Mega ship Norwegian Epic’s first winter of operation helped Norwegian Cruise Line trim quarterly winter net losses to $10.6 million.
The figure for the three months ending March was achieved on improved revenue of $495.5 million compared to $416.5 million and a net loss of $16.1 million in the same quarter last year. Adjusted EBITDA improved 37.5% to $81.9 million against $59.5 million for the same period of 2010.
Continued “pricing discipline and cost control”, along with economies of scale attributed to Norwegian Epic, allowed the company to absorb a 6.6% increase in the per metric ton price of fuel in the period, NCL said.

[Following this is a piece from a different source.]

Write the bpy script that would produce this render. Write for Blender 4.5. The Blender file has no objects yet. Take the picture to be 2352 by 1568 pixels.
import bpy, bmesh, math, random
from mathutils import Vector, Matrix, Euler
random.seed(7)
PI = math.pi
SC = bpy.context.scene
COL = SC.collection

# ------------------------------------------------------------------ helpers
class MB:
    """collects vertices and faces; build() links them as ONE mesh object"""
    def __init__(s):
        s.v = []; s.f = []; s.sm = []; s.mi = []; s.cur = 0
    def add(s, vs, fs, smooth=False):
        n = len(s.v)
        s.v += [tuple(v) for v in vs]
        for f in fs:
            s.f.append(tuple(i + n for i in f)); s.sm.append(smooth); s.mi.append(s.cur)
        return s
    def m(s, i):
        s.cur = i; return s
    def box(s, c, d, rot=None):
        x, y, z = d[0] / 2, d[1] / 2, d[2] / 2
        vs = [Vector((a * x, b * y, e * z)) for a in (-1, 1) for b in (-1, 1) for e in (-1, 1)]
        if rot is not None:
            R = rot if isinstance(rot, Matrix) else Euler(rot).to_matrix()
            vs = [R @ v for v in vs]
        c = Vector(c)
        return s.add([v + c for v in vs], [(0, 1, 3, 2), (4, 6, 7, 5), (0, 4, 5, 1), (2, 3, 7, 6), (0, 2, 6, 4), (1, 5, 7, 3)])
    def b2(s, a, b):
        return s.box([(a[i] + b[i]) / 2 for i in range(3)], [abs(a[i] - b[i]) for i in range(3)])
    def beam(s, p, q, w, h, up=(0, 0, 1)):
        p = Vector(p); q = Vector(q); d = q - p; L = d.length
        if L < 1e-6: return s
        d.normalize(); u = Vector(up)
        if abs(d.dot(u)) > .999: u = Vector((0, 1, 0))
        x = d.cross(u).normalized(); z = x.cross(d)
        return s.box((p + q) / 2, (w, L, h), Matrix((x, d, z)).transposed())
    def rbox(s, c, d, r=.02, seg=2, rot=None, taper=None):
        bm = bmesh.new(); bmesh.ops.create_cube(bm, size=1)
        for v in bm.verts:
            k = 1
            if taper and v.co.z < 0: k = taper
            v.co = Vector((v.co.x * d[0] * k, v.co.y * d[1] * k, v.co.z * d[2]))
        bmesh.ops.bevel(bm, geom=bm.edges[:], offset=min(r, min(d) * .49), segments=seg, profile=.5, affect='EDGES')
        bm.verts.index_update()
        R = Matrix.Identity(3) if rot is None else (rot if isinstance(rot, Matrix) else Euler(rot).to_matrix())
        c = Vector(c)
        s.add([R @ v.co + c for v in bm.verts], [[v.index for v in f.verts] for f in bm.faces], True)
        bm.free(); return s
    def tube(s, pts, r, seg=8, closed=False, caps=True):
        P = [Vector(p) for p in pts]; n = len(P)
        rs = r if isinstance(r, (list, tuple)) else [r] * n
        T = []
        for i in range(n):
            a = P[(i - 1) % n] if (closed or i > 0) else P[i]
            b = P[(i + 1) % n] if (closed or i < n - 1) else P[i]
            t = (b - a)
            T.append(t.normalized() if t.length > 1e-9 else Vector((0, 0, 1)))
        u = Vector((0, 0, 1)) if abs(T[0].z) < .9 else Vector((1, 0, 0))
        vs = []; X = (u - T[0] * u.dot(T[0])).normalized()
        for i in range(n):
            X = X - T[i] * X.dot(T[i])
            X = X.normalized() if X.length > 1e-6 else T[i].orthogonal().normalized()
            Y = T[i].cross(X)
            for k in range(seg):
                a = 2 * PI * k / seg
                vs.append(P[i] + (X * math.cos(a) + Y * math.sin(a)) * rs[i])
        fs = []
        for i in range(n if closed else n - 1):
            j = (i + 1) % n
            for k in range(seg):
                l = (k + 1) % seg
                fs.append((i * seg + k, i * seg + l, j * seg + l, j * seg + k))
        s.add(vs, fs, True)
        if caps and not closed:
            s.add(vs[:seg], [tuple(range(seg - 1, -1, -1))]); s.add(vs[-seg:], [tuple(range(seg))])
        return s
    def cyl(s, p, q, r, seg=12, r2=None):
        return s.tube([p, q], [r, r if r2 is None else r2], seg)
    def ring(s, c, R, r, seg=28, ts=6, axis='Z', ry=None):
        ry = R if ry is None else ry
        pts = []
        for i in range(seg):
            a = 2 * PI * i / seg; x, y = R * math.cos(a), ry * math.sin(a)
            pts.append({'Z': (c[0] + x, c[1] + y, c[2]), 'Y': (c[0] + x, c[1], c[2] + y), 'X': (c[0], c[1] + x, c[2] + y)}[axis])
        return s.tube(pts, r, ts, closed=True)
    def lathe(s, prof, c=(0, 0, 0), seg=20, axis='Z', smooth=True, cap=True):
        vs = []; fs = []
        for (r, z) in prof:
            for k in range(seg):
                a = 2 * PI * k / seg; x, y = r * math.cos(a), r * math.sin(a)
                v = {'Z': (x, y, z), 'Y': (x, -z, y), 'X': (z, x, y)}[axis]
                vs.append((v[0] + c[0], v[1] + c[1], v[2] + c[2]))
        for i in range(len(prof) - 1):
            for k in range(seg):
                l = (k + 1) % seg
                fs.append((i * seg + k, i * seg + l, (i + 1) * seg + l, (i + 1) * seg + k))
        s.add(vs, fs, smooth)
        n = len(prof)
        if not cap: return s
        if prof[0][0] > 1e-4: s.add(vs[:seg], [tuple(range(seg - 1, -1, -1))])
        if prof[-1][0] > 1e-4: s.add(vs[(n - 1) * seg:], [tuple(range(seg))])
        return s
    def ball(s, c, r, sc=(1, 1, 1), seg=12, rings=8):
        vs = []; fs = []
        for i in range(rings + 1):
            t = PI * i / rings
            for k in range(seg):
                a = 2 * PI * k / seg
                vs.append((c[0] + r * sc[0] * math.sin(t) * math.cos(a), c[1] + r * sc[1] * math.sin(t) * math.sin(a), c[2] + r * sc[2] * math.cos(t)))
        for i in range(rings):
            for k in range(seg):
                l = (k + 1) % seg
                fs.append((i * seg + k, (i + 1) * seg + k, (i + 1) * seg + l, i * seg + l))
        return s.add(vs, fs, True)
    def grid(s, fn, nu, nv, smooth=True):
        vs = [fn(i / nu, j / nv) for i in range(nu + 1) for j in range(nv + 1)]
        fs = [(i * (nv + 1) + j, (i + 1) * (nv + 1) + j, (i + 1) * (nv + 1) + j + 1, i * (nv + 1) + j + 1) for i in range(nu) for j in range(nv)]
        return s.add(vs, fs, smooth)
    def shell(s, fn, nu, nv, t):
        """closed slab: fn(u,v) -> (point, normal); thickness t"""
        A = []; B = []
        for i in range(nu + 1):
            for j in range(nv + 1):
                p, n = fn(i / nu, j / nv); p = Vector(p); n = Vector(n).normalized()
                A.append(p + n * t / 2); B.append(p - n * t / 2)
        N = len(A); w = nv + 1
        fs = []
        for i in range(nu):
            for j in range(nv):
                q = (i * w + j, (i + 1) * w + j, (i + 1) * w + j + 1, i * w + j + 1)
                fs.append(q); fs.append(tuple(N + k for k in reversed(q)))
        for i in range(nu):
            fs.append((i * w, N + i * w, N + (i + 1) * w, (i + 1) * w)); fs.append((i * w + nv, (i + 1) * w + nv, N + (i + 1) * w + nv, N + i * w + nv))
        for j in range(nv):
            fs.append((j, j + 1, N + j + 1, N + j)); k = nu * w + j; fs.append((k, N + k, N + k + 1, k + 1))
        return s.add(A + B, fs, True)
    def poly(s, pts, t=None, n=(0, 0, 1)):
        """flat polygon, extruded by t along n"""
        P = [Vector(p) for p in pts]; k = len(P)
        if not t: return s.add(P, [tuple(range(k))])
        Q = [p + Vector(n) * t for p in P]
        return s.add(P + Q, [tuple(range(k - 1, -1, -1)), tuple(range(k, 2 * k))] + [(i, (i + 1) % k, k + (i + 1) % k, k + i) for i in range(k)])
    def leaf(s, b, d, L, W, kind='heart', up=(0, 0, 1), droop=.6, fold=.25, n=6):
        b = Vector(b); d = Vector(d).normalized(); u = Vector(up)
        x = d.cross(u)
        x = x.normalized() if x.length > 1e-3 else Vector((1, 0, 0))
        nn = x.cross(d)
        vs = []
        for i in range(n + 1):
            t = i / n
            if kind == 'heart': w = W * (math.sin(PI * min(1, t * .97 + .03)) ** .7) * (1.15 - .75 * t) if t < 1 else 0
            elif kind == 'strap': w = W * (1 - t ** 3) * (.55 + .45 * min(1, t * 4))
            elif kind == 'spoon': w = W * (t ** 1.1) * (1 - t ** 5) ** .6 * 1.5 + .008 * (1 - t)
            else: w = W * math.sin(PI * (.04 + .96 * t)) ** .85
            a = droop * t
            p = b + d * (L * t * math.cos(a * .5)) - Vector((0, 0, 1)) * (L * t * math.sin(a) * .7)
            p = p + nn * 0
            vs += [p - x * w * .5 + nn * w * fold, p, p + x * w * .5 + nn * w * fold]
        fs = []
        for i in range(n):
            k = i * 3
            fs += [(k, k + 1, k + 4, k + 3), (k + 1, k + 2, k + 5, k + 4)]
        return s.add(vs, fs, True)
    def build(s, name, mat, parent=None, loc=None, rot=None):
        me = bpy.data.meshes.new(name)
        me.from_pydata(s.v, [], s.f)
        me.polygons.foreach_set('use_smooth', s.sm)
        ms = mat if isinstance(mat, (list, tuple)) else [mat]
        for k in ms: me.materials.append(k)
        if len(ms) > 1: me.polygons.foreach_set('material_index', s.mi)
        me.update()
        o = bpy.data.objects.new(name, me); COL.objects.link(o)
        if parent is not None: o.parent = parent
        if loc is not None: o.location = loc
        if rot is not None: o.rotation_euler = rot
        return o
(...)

The price of fuel for the first quarter rose to $520 per metric ton from $488 in 2010.
Net yield was up as a result of improved prices and increased onboard spend.
President and chief executive Kevin Sheehan said: “I am pleased to see that pricing along with the impact of Norwegian Epic drove such a significant improvement in the quarter.
“On top of the healthy pace our net yield grew in the quarter, we also rolled over a very lucrative one-month charter in February 2010 for the Winter Olympics in Vancouver. Excluding the pricing benefit of this charter, our net yield improvement would have been 3.8% for the quarter.
“In addition, our improved adjusted EBITDA resulted not only from our increased revenue, but also our continued razor focus on controlling costs without affecting the guest experience.”